According to one idea, called the cooperative eye hypothesis, the distinctive features that help highlight our eyes evolved partly to help us follow each others' gazes when communicating or when cooperating with one another on tasks requiring close contact.

...

Results showed that the great apes -- which included 11 chimpanzees, four gorillas and four bonobos -- were more likely to follow the experimenter's gaze when he moved only his head. In contrast, the 40 human infants looked up more often when the experimenter moved only his eyes.

This is Michael Tomasello's work, and it is pretty interesting if the differences are as great as implied here. We'll have to wait to read the article in JHE.

The basic idea is that directed gaze and shared (joint) attention on objects are integral to human learning, so that this would be a strategy that emerged in early hominids to facilitate teaching some adaptive behaviors to young.

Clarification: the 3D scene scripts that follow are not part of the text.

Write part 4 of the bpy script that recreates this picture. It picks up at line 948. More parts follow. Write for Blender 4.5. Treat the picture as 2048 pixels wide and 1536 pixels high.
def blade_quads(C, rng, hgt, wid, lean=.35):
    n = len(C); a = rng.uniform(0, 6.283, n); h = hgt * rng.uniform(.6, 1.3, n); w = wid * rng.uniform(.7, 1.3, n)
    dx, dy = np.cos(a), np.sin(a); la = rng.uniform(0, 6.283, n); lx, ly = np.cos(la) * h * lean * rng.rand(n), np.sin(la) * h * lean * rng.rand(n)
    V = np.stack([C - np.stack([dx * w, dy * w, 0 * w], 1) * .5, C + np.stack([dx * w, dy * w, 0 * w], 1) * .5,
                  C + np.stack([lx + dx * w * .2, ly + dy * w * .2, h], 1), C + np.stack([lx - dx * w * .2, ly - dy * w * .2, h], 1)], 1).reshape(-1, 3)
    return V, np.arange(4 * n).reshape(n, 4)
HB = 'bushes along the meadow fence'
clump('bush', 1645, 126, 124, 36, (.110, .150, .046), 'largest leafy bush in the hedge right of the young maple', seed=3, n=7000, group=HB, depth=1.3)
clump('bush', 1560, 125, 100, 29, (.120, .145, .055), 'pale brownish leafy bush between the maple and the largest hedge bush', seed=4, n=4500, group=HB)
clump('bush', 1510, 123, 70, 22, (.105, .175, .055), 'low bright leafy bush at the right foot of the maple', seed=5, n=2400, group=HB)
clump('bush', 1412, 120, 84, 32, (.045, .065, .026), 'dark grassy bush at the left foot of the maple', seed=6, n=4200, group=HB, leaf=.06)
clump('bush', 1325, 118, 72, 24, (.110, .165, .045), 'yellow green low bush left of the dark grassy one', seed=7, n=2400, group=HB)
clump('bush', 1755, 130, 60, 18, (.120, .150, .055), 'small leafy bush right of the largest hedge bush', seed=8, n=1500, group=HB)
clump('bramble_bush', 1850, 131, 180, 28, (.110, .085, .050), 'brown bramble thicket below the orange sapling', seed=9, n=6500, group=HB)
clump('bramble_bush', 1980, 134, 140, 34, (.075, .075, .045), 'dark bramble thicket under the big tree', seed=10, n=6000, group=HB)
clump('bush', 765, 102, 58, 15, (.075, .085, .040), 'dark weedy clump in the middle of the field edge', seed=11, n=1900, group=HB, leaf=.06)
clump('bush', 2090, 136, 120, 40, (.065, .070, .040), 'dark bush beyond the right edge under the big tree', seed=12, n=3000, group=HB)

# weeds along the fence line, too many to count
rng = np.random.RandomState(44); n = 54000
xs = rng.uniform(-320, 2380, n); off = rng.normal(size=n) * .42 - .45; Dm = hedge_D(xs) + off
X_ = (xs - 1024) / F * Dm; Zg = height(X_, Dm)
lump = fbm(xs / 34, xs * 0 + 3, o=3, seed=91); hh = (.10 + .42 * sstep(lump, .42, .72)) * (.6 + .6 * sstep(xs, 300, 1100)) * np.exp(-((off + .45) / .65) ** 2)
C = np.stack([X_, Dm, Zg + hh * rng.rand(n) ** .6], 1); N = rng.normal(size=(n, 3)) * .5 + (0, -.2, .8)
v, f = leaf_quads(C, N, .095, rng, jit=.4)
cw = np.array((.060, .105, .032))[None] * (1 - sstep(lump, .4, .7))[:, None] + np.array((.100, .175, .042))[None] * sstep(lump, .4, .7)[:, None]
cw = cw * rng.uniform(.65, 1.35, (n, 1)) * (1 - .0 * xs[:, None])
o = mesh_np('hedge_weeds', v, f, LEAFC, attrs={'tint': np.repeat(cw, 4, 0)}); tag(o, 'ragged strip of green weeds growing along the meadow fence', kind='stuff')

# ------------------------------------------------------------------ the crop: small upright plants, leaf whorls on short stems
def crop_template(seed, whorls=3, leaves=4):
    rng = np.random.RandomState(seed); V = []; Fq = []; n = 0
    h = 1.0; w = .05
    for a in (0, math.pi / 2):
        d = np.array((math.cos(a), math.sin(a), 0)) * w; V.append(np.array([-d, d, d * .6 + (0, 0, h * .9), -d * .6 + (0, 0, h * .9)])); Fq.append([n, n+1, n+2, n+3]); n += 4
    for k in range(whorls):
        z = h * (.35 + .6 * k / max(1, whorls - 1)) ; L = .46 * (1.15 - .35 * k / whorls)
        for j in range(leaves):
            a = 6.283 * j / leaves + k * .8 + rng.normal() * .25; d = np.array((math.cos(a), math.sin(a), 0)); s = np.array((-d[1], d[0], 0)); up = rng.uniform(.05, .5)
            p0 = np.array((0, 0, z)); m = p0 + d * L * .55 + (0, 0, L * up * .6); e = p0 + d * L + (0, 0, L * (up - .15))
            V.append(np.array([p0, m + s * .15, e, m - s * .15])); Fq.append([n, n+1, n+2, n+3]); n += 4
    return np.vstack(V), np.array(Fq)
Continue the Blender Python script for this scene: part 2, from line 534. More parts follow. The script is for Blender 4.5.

We can wonder at what point in human evolution this became important. I would offer a candidate: that toolmaking is a behavior that requires this joint attention on small objects and parts of objects. Of course, another option is that the objects in question are large and distant, such as animals being hunted.

There may be no contradiction here, because these behaviors may have emerged at around the same time -- which may be the real point; the underlying learning adaptation may have been necessary for both foraging and technological strategies.

I suppose that early hominids had apelike eyes, then. Unless there is some other reason (scanning predators?) why they might have needed to communicate gaze.